### YOUR OBJECTIVE
Reproduce each line from the first in the data through the line that contains "finish(bm, 'front_lip', M['lip'], oven, angle=35)" exactly; give nothing else.
[start]
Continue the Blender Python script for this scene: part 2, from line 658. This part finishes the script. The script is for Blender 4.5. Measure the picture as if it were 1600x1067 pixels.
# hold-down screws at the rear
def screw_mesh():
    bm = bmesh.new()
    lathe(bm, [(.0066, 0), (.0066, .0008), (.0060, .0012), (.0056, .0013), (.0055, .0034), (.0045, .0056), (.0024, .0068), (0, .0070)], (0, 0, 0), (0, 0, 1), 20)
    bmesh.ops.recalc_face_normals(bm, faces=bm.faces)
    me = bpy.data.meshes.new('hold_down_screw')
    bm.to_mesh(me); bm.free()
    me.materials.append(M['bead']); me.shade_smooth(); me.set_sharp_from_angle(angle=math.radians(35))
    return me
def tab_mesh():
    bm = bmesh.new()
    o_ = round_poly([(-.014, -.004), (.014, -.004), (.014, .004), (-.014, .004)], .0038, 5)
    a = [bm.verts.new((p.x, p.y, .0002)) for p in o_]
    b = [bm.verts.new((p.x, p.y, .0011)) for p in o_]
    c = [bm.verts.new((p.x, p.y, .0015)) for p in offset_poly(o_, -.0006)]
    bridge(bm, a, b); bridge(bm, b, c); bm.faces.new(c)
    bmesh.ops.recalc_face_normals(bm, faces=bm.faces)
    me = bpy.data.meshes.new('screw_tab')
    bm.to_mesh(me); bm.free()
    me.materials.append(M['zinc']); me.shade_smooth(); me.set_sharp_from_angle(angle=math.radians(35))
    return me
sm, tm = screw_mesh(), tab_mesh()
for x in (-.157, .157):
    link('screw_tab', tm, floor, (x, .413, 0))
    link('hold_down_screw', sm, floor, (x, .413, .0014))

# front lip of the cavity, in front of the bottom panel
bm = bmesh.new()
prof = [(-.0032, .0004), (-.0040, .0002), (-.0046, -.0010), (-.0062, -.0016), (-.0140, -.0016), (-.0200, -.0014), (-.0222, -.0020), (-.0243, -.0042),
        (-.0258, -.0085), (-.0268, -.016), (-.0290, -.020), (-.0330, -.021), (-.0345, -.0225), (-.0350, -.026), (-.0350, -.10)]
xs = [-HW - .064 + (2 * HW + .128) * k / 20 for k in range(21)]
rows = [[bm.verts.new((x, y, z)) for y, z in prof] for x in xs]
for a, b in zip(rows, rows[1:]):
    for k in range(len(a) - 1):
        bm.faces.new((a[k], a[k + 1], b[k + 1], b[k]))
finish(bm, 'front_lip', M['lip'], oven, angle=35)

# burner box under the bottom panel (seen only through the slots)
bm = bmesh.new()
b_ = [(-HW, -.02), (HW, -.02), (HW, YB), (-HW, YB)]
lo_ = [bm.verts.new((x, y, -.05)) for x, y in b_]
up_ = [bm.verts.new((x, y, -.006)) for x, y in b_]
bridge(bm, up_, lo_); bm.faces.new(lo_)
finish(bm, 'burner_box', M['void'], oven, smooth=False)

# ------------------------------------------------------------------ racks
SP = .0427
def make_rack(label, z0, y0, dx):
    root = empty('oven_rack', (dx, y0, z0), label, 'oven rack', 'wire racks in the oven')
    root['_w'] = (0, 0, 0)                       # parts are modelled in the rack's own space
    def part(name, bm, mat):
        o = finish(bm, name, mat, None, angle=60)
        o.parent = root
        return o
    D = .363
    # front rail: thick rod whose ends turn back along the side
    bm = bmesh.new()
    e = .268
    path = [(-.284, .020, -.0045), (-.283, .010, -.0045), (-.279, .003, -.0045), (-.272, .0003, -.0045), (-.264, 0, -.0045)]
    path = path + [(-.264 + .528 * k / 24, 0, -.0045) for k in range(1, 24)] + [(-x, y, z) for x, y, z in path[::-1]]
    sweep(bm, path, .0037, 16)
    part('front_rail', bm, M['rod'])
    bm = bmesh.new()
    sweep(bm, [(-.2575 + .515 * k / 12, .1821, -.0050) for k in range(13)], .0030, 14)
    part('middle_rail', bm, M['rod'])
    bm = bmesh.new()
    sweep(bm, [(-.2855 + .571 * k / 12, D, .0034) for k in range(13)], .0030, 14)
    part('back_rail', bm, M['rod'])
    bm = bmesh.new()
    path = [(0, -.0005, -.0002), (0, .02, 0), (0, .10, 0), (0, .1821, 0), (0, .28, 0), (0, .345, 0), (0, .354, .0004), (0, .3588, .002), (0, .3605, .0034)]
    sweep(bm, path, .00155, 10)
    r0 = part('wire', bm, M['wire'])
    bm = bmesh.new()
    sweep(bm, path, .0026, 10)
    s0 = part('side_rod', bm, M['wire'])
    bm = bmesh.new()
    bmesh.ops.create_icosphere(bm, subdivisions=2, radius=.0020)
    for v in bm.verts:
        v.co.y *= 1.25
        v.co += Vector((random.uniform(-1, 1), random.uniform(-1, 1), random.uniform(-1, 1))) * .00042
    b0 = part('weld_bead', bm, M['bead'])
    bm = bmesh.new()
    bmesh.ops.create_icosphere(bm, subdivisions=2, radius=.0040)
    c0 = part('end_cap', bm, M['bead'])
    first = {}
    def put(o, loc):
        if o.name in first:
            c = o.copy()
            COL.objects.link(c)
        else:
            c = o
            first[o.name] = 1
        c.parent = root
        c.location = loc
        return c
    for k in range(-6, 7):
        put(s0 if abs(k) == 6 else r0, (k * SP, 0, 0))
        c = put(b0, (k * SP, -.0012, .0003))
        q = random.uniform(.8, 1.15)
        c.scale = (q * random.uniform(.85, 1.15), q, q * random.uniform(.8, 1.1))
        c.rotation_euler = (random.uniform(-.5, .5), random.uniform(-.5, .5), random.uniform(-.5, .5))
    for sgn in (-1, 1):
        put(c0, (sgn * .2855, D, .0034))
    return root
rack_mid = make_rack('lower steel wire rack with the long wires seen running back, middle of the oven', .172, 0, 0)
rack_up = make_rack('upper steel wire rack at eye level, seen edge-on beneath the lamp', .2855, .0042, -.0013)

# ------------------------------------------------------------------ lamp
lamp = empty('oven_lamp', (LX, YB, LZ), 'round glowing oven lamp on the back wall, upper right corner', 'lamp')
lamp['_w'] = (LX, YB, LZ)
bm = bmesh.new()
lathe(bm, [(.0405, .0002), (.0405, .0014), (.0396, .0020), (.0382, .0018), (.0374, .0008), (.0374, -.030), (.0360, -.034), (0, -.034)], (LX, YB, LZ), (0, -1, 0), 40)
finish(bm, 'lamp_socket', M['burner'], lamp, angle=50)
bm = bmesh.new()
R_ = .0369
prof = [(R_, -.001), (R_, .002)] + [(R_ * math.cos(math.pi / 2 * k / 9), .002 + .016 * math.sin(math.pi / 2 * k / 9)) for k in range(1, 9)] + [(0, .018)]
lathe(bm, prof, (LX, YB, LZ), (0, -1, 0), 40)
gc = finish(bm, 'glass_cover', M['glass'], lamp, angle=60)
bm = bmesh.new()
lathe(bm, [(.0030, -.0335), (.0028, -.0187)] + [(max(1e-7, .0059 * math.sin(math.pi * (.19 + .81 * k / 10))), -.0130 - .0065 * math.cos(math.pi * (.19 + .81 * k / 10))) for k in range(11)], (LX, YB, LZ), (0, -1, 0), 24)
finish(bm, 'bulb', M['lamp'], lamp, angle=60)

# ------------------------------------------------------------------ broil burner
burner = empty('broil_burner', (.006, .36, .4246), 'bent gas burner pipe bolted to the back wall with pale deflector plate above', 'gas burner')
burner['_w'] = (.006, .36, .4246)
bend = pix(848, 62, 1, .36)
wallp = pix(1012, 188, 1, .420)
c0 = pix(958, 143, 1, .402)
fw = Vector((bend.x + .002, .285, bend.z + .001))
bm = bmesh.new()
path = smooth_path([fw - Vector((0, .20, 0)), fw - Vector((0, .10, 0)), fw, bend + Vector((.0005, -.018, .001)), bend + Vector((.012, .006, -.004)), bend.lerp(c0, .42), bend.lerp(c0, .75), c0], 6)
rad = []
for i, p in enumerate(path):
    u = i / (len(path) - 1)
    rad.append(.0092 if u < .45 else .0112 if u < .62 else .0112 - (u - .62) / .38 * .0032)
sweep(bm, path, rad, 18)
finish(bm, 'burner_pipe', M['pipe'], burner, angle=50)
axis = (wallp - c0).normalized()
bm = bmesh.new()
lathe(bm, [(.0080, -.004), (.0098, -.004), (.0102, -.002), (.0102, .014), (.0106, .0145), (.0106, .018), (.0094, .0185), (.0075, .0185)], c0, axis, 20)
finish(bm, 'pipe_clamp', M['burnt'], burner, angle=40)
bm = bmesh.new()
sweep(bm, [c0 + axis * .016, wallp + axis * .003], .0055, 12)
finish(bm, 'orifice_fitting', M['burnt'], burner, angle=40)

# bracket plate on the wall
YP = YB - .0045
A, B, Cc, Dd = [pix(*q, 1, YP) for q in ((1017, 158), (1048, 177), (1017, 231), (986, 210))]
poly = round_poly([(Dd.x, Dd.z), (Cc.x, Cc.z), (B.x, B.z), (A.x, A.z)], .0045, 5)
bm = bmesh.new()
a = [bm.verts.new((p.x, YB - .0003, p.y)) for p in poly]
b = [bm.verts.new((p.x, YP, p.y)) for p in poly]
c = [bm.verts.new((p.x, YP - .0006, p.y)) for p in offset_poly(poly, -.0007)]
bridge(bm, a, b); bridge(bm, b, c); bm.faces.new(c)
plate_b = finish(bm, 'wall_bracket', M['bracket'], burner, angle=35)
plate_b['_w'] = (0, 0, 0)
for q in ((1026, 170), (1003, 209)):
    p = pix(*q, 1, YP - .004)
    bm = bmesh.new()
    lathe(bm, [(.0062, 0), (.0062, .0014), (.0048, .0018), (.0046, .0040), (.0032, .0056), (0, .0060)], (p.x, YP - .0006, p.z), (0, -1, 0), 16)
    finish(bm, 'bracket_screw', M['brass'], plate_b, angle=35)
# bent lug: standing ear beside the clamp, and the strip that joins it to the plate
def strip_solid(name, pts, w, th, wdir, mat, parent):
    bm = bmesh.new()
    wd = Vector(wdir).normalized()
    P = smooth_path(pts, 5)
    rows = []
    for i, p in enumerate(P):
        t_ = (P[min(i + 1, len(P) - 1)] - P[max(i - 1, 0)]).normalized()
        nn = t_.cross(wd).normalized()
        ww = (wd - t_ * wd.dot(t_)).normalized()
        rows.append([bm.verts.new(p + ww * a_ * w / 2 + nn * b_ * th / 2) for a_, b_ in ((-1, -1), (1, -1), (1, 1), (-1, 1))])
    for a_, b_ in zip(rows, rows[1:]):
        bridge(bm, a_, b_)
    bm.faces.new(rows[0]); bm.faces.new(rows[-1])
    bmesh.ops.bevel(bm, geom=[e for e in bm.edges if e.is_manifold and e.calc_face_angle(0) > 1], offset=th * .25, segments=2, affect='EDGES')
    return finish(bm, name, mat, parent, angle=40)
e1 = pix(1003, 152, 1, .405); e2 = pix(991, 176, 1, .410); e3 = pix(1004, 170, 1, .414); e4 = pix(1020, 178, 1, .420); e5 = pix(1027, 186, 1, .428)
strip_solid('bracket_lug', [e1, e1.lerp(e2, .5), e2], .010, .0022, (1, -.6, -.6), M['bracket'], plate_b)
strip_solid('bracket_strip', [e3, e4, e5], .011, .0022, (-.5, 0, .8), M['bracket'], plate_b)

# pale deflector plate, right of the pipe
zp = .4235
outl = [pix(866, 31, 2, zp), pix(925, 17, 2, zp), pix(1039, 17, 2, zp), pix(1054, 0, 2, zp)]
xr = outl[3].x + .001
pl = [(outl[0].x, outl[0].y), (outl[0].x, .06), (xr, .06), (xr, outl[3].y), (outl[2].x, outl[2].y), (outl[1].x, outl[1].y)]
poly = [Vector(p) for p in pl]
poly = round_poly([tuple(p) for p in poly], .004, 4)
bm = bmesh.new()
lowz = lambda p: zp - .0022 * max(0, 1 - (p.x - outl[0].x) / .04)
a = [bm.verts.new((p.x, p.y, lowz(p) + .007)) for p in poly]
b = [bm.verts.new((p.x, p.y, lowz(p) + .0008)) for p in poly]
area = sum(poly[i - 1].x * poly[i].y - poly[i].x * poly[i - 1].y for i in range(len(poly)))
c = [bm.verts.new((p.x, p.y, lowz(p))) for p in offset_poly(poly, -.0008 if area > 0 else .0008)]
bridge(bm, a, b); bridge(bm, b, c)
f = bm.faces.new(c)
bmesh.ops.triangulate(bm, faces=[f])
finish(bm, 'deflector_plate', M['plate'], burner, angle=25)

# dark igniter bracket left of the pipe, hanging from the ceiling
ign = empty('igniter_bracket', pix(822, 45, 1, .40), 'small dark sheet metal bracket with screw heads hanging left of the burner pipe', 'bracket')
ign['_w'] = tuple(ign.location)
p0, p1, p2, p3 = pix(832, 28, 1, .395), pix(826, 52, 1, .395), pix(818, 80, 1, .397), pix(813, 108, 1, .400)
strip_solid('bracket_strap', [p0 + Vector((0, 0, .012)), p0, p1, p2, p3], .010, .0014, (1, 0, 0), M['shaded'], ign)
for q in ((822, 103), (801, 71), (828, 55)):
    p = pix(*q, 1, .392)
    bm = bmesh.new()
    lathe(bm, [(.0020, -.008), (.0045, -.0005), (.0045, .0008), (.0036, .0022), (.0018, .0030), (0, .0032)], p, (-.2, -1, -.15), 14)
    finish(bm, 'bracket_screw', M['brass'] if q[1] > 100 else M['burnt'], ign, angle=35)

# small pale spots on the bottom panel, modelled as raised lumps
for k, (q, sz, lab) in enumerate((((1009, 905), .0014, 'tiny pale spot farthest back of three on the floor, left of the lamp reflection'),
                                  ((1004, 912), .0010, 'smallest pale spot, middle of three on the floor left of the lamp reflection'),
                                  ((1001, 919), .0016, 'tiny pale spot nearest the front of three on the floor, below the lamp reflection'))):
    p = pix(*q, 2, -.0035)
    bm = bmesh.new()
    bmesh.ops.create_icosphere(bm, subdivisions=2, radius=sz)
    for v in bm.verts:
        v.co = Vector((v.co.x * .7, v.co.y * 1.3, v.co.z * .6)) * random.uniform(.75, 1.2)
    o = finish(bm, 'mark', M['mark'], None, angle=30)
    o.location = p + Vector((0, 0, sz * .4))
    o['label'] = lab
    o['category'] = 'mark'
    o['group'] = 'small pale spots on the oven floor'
[end]
### FINAL ANSWER
Continue the Blender Python script for this scene: part 2, from line 658. This part finishes the script. The script is for Blender 4.5. Measure the picture as if it were 1600x1067 pixels.
# hold-down screws at the rear
def screw_mesh():
    bm = bmesh.new()
    lathe(bm, [(.0066, 0), (.0066, .0008), (.0060, .0012), (.0056, .0013), (.0055, .0034), (.0045, .0056), (.0024, .0068), (0, .0070)], (0, 0, 0), (0, 0, 1), 20)
    bmesh.ops.recalc_face_normals(bm, faces=bm.faces)
    me = bpy.data.meshes.new('hold_down_screw')
    bm.to_mesh(me); bm.free()
    me.materials.append(M['bead']); me.shade_smooth(); me.set_sharp_from_angle(angle=math.radians(35))
    return me
def tab_mesh():
    bm = bmesh.new()
    o_ = round_poly([(-.014, -.004), (.014, -.004), (.014, .004), (-.014, .004)], .0038, 5)
    a = [bm.verts.new((p.x, p.y, .0002)) for p in o_]
    b = [bm.verts.new((p.x, p.y, .0011)) for p in o_]
    c = [bm.verts.new((p.x, p.y, .0015)) for p in offset_poly(o_, -.0006)]
    bridge(bm, a, b); bridge(bm, b, c); bm.faces.new(c)
    bmesh.ops.recalc_face_normals(bm, faces=bm.faces)
    me = bpy.data.meshes.new('screw_tab')
    bm.to_mesh(me); bm.free()
    me.materials.append(M['zinc']); me.shade_smooth(); me.set_sharp_from_angle(angle=math.radians(35))
    return me
sm, tm = screw_mesh(), tab_mesh()
for x in (-.157, .157):
    link('screw_tab', tm, floor, (x, .413, 0))
    link('hold_down_screw', sm, floor, (x, .413, .0014))

# front lip of the cavity, in front of the bottom panel
bm = bmesh.new()
prof = [(-.0032, .0004), (-.0040, .0002), (-.0046, -.0010), (-.0062, -.0016), (-.0140, -.0016), (-.0200, -.0014), (-.0222, -.0020), (-.0243, -.0042),
        (-.0258, -.0085), (-.0268, -.016), (-.0290, -.020), (-.0330, -.021), (-.0345, -.0225), (-.0350, -.026), (-.0350, -.10)]
xs = [-HW - .064 + (2 * HW + .128) * k / 20 for k in range(21)]
rows = [[bm.verts.new((x, y, z)) for y, z in prof] for x in xs]
for a, b in zip(rows, rows[1:]):
    for k in range(len(a) - 1):
        bm.faces.new((a[k], a[k + 1], b[k + 1], b[k]))
finish(bm, 'front_lip', M['lip'], oven, angle=35)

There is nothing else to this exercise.